The Rennes-le-Château Situation Today

21 March 2024
Updated 6 April 2024

Since the death of Henry Lincoln in February 2022 (the final trio of the authors of that “monument of mediocrity”), the focal point of the current situation regarding Rennes-le-Château “research” has slightly changed parameters. When Lincoln was alive, it was all “mystery” and no selling masses. Another example, when Henry Lincoln acted as a Guide during his Tours, he asked people to look away from the displays in the Saunière Museum. Today, True Believers that were vehemently against Saunière selling masses are now placing the material on their websites.

The current curator of the Rennes-le-Château Museum is Christian Doumergue. An author with very little to shout about (Believers and Skeptics). For example, André Galaup (1938-2021) stated on his now defunct website that he did not have a high opinion of Christian Doumergue and did not have any of his books on his shelf.

On 25 August 2013 Christian Doumergue was criticised for holding an Exposition on Pierre Plantard in the Rennes-le-Château Museum (L'Indépendant, 25 August 2013) – something that the previous curators, Antoine Captier and Claire Corbu would never have considered.

The article about Christian Doumergue, translated from L'Indépendant:

The exhibition held in Rennes-le-Château continues to cause a stir. The presence of Pierre Plantard on the panels even caused the Jewish Defense League to react.

“Specialists in the Rennes-le-Château affair all know Pierre Plantard. This is why many do not understand the book (“Le secret dévoilé – Enquête sur les mystères de Rennes-le-Château”) by Christian Doumergue. He used Plantard both to provoke and also to promote himself. This is why, personally, I ask two things: that Monsieur Doumergue makes a more explicit clarification of his approach, and that in the exhibition held in Rennes-le-Château, the panels dedicated to Pierre Plantard be removed from the exhibition. Yves Lignon, former head of the parapsychology department at Mirail University, in Toulouse, where he also taught mathematics, and has a passionate interest about Rennes-le-Château, is not losing his temper. The words of Christian Doumergue, quoted in our edition of August 14 (also read our articles published on August 9 and 13), shocked him. He adds: “How could one be a superficial Pétainist? Especially after the anti-Semitic laws of December 10, 1941!”

Police Reports

On 10 August 2013, on its website, the Jewish Defense League also mentioned the exhibition. And it recalls Pierre Plantard's curriculum: “After a brief stint with Action Française, Pierre Plantard founded on 27 December, 1937, at the age of 17, Alpha Galates, a far-right movement which fully supported the repressive Vichy regime. Its monthly bulletin ‘Vaincre’ was published and distributed free of charge, only six times between September 1942 and February 1943. He wrote articles there under the name of “Pierre De France” or “Pierre De France-Plantard”. In December 1940, Pierre Plantard became the leader of French National Renovation. On 21 April, 1941, he wrote to the Prefecture to inform them that his movement had decided, with the support of high German authorities, to take possession of the unoccupied premises located at 22 place Malesherbes, rented to an English Jew. Permission was refused by the German authorities on 3 September, 1941.”
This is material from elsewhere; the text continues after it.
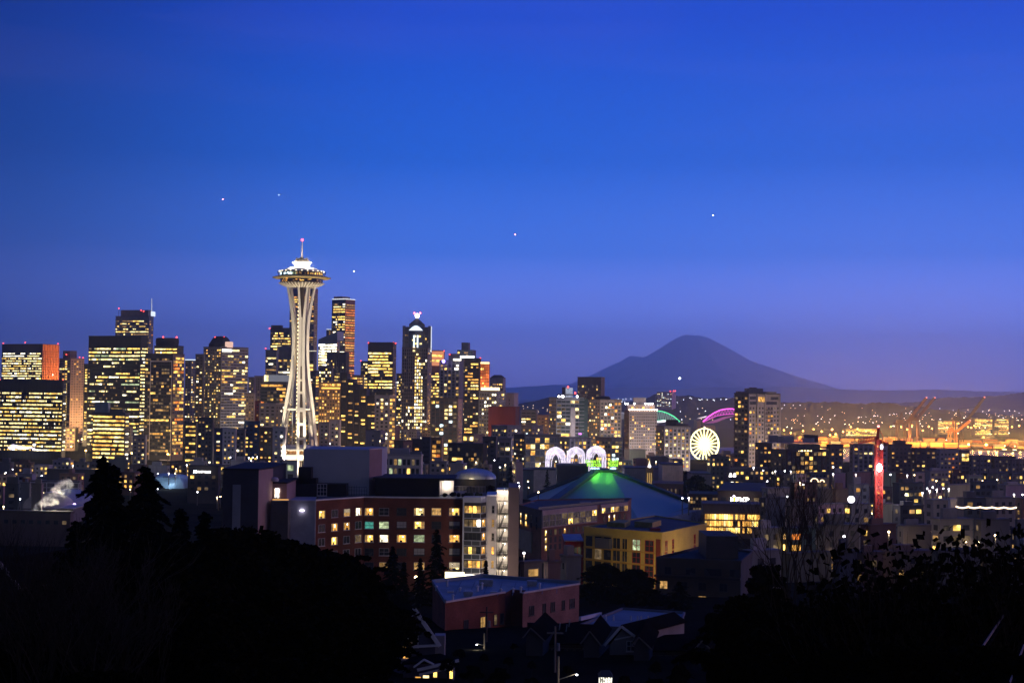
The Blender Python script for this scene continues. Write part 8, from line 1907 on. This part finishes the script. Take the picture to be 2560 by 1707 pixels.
def street_lamps():
 warm = lamp_proto('street_lamp', 'warm white street lamp glowing over the low streets', 'warm lamps of the low streets', 7, .32, (1, .70, .33), 16)
 white = lamp_proto('street_lamp', 'cool white street lamp glowing over the low streets', 'white lamps of the low streets', 7, .32, (.93, .93, 1), 16)
 rng = random.Random(31)
 def glow(o, p, pw, col):
  point(o, Vector(p) + Vector((0, -.3, -.8)), pw, col, .4)
 pts = [(2009, 1101, 1150, 1), (2193, 1068, 0, 0)]
 named = [(1884, 1169, 900, 1), (1908, 1176, 900, 1), (1938, 1178, 900, 1), (1962, 1177, 900, 1), (1977, 1178, 900, 1), (2083, 1167, 900, 1), (2083, 1185, 850, 1), (2008, 1211, 760, 1), (2000, 1207, 800, 0), (1918, 1203, 780, 1), (1917, 1223, 740, 1),
             (1706, 1245, 700, 1), (1722, 1245, 690, 1), (1968, 1241, 640, 1), (2140, 1186, 860, 1), (2226, 1186, 830, 1), (2268, 1188, 830, 1), (2286, 1187, 840, 0), (2265, 1199, 790, 1), (2318, 1221, 700, 1), (2324, 1227, 690, 1), (2332, 1218, 700, 1), (2342, 1224, 690, 1), (2358, 1221, 700, 1), (2372, 1222, 700, 1), (2265, 1236, 660, 1), (2306, 1232, 670, 1),
             (2341, 1202, 780, 0), (2456, 1202, 780, 0), (2493, 1199, 790, 0), (2535, 1236, 660, 1), (2556, 1236, 650, 1), (2222, 1329, 470, 0), (2368, 1316, 480, 1), (2387, 1318, 480, 0), (2438, 1317, 480, 0), (2488, 1338, 450, 0), (2414, 1353, 440, 0), (2440, 1353, 440, 0), (2446, 1356, 440, 0), (2100, 1351, 430, 1), (2110, 1340, 440, 1),
             (34, 1242, 760, 0), (50, 1247, 750, 1), (9, 1266, 700, 0), (14, 1181, 1000, 1), (104, 1189, 980, 1), (163, 1187, 980, 1), (182, 1164, 1080, 1), (440, 1172, 1060, 0), (422, 1183, 1000, 1), (438, 1183, 990, 0), (467, 1162, 1080, 1), (576, 1143, 1120, 1), (622, 1144, 1120, 1), (632, 1143, 1120, 1), (643, 1142, 1100, 1), (628, 1151, 1080, 1), (543, 1243, 840, 0), (551, 1241, 850, 0),
             (1263, 1162, 930, 0), (1250, 1168, 900, 1), (1296, 1207, 820, 1), (1320, 1203, 840, 0), (1298, 1215, 800, 1), (1346, 1230, 700, 0), (1310, 1382, 470, 1), (1322, 1430, 380, 1), (1337, 1431, 380, 1), (1440, 1168, 1010, 0), (1350, 1158, 1020, 0), (1390, 1153, 1000, 0), (1640, 1154, 1050, 0),
             (825, 1109, 1200, 1), (950, 1102, 1080, 0), (1236, 1150, 1000, 1), (1190, 1155, 1010, 0), (862, 1412, 310, 0), (930, 1438, 300, 0), (1040, 1443, 300, 0), (900, 1420, 305, 0)]
 for k, (px, py, Y, w) in enumerate(named):
  p = at(px, py, Y); o = port_lamp(white if w else warm, p)
  if k % 2 == 0: glow(o, p, 420 if Y > 600 else 160, (1, .78, .5) if not w else (1, .9, .8))
 for k in range(46):
  x = rng.uniform(0, 2560);
  if 520 < x < 1280: x = rng.choice((rng.uniform(0, 500), rng.uniform(1290, 2560)))
  py = rng.uniform(1165, 1235); zz = rng.uniform(5, 9); Y = 0
  for Yt in range(500, 1500, 10):
   if at(x, py, Yt).z < ground_z(0, Yt) + zz: Y = Yt; break
  if Y: o = port_lamp(warm if rng.random() < .6 else white, at(x, py, Y))
 for Y, x0, x1, st_ in ((890, 1930, 2560, 62), (722, 1905, 2560, 70), (585, 1900, 2560, 84), (462, 1880, 2560, 92), (1110, 0, 540, 70), (905, 0, 350, 80), (930, 1050, 1290, 70), (1115, 1290, 1560, 66), (930, 1640, 1800, 60)):  # rows of extra lamps added to warm the dark low streets
  for px in range(x0, x1, st_):
   px += rng.uniform(-14, 14); k_ = kx(px, 1200); yy = Y + rng.uniform(-12, 4); p = Vector((k_ * yy, yy, ground_z(k_ * yy, yy) + 7)); o = port_lamp(warm, p); point(o, p + Vector((0, 0, -.8)), rng.uniform(500, 1900), (1, .70, .42), .4)
 kill(warm); kill(white)
 # glowing street canyons below the towers
 st = lamp_proto('street_lamp', 'sodium street lamp glowing between the feet of the towers', 'sodium lamps between the towers', 8, .8, (1, .55, .15), 14)
 for k, (px, Y) in enumerate(((178, 1600), (195, 1780), (205, 1840), (150, 1700), (480, 1560), (640, 1350), (760, 1500), (800, 1560), (850, 1500), (900, 1380), (990, 1400), (1030, 1850), (1060, 1250), (1120, 1250), (1180, 1230), (1230, 1500), (1320, 1500), (1480, 1500), (1545, 1400), (1600, 1620), (1650, 1500), (1760, 1600), (1800, 1500), (215, 1500), (330, 1450), (420, 1440), (1090, 1500))):
  k_ = kx(px, 1100); p = Vector((k_ * Y, Y, 8.5)); o = port_lamp(st, p); point(o, p + Vector((0, -1, 3)), CANYON, (1, .60, .28), 1.5)
 kill(st)
 # lamps scattered over the far hillside
 hl = lamp_proto('house_lamp', 'tiny far light on the dark wooded hill', 'tiny lights on the wooded hill', 4, .75, (1, .70, .36), 6, False)
 hw = lamp_proto('house_lamp', 'tiny cool white far light on the dark wooded hill', 'tiny white lights on the wooded hill', 4, .85, (.85, .9, 1), 9, False)
 cl_ = [(1546, 996), (1557, 998), (1565, 997), (1577, 996), (1587, 995), (1747, 998), (1755, 998), (1768, 999), (1783, 999), (1802, 998), (1814, 998), (1817, 997), (1709, 999), (1725, 994), (1729, 996), (1693, 1006), (1673, 1008), (1961, 1012), (1983, 1013), (2000, 1013), (2234, 1034), (1555, 1004), (1562, 1004), (1750, 1000), (1786, 1001)]
 for (x, y) in cl_: port_lamp(hw, at(x, y, 5300))
 for k in range(70):
  x = rng.uniform(1700, 2250); y = rng.triangular(1008, 1066, 1055)
  port_lamp(hl if rng.random() < .7 else hw, at(x, y, 5300 - (y - 1000) * 14))
 for k in range(70):
  x = rng.uniform(2230, 2570); y = rng.triangular(1018, 1062, 1040)
  port_lamp(hl if rng.random() < .8 else hw, at(x, y, 5600 - (y - 1000) * 16))
 for k in range(14): x = rng.uniform(2145, 2290); port_lamp(hw, at(x, 1043 - (x - 2145) * .085, 5200))
 for k in range(12): port_lamp(hl, at(rng.uniform(1300, 1372), rng.uniform(1010, 1030), 5000))
 kill(hl); kill(hw)
CANYON = 38000
street_lamps()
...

A refusal – perhaps motivated by a general intelligence report drawn up the previous April and which describes Pierre Plantard “as one of those enlightened and pretentious young people, leaders of more or less fictitious movements” whose aim is “to be taken seriously by the government. The funniest thing – if the word is appropriate here – is that another report from the police headquarters, this time written in 1954, paints an identical portrait of the gentleman, specifying that “he is considered in his entourage without great intellectual stature”. Something that contradicts the statement of Christian Doumergue: “an intellectually brilliant man” and which nevertheless guided the work of Gérard de Sède, author of the famous book “L'or de Rennes” (1967).


This leaves us with Italian Mariano Tomatis, who acts as if he was friendly with everyone and anyone. He’s relatively new to the subject-matter. Tomatis is especially friendly with Christian Doumergue, the curator of the Rennes-le-Château Museum. Because then Mr Tomatis would be the first one “in the know if anything new happened” (The hilarious joke of Pech d’en Couty of 2011 is a prime example).

We must remember that Rennes-le-Château “functions as a shaman’s tent: an archetypal site where people come to have visions and to invite profound experiences”.

So the story goes, according to THE SKEPTIC. (Not to the Skeptic magazine, but referring to the comedian mentioned previously.)

UPDATE 6 April 2024: It was announced that the “Terre de Rhedae” had “risen from its ashes” with its new President appointed as Baptiste Six; which fell dormant since 2020 following the abeyance of Christian Doumergue.